Stealing Mickey's Mantle

José Reyes could be the greatest—if he doesn't figure out just how much Mets fans want from him

Perhaps José Reyes smiles so easily now because he does not yet understand the burden his fans are putting on him.

How good is José Reyes? How good can he be? In the October 9, 2006, ESPN The Magazine, the Elias Sports Bureau's Steve Hirdt wrote that Reyes had just completed "a season the likes of which has never been seen. Start with his signature statistical category. With 17 triples in 2005 and the same number [in '06], Reyes became the first major leaguer with consecutive seasons of that many three-baggers since Paul Waner, Earle Combs, and Heinie Manush (Hall of Famers all) did it in 1927 and 1928 . . . no player in the history of the major leagues"—emphasis Hirdt's—"has ever had a season with as many runs, as many hits, as many homers, and as many steals as Reyes has produced in 2006." (Reyes's final numbers were 122 runs, 194 hits, 19 home runs, and 64 steals.)

And yet, Reyes has his skeptics. Steven Goldman of Baseball Prospectus regards Reyes's high totals in all of those categories as "more of a sign of how unique he is than how valuable. The hits are impressive, but one of the reasons he gets so many hits is because he swings at so many pitches. If he's going to be a legitimate leadoff hitter, he's got to get more walks. As it is, he uses up too many outs. If he doesn't get on base more often, all the speed in the world won't help him."

Goldman reflects a concern that many analysts have for Reyes's relative weakness in the most important of all hitting categories, on-base percentage, which measures how often a player reaches base by hits, walks, and being hit by pitches. Last year Reyes reached base safely just slightly over 35 percent of the time he came up to the plate, and his career average is just over 32 percent. "To be a really effective hitter," says Goldman, "he's got to get up at least in the .370 range." Goldman has yet another concern: "His career average as a leftie is just .272, with only a .310 on-base average. (He's much better batting right-handed against lefties: a .310 BA and a .343 OBP.) But the problem is, he's going to see at least three right-handed pitchers for every left-hander, which mean he'll be batting left-handed nearly 75 percent of the time—maybe more if opposing managers figure out he has a weakness." (Reyes has only been switch-hitting since the age of 15.)

Is José Reyes as good as Derek Jeter? Since about midway through last season, this has been the number one sports topic in New York bars, radio call-ins, and chat rooms. To put it as simply as possible, the answer is: No, or at least, not yet.

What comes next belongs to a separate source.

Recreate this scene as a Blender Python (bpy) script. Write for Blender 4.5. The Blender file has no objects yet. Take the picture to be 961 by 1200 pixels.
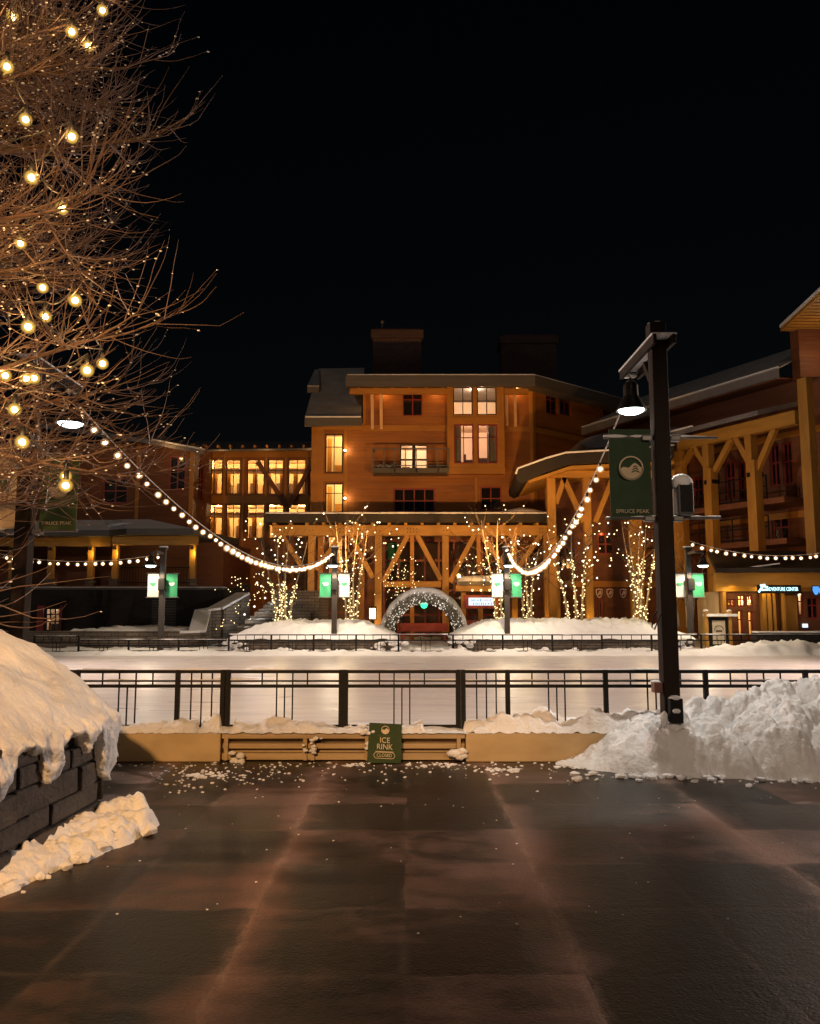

As base runners, they are almost exactly even. Reyes is faster than Jeter, who, at 33, has lost a step, but Jeter is regarded by many as the smartest base runner in the game. Reyes steals more bases, but Jeter plays in a league where power overshadows speed. Even in the National League, the value of stolen bases isn't all that great. In any event, both players have had just about exactly the same success rate, slightly more than 80 percent, an indication that under the same circumstances, they'd have about the same number of steals—or at least the same number of meaningful ones, as Jeter, who plays in a power-laden lineup, seldom attempts a steal unless the game is late and the score is close.

Reyes is a superior fielder with more range than Jeter, but the advantage isn't enough at present to counter Jeter's sizable advantage as a hitter. Last year Reyes had a slugging percentage that was a fraction higher than Jeter's, .487 to .483, but Jeter's advantage in the most important of hitting stats, on-base percentage, was eye-opening: 63 points (.417 to .354).

Perhaps the question should be framed another way: Is Reyes as good or better than Jeter was at this point in their careers? Below are Reyes's stats going into this season, and Jeter's at a comparable point in his career, through the 1998 season.

At Bats Runs HR RBIs BA OBP Slg

Reyes 1,837 301 33 185 .285 .321 .427

Jeter 1,900 352 39 239 .308 .374 .436

In this comparison, Jeter had 63 more at bats, and the difference in power is slight, though tipping in Jeter's direction. The gap in batting average and on-base percentage is significant **.

And there is yet one more important statistic on Jeter's side of the ledger: After playing three full seasons, he already had two World Series rings. Yes, you're right, that's not a fair comparison, since one player can only do so much to put his team into the World Series. But this is New York, and all comparisons here sooner or later go to the bottom line. Ask Alex Rodriguez. New York fans were ecstatic when A-Rod came here, but he hasn't produced any championships, and they are no longer enthralled. José Reyes is expected to make World Series winners out of the Mets, and if he doesn't do that soon, the enchantment he has brought to New York baseball may soon dissipate.

How long has Reyes got before the fans and the media start to become a bit disillusioned? Put it this way: By the time Derek Jeter was 24, people were no longer talking about his potential, they were talking about what he had done. If José Reyes is going to be great, now is the time. Vamos a ver.

**Editor's note: This online version was revised 03.29.07.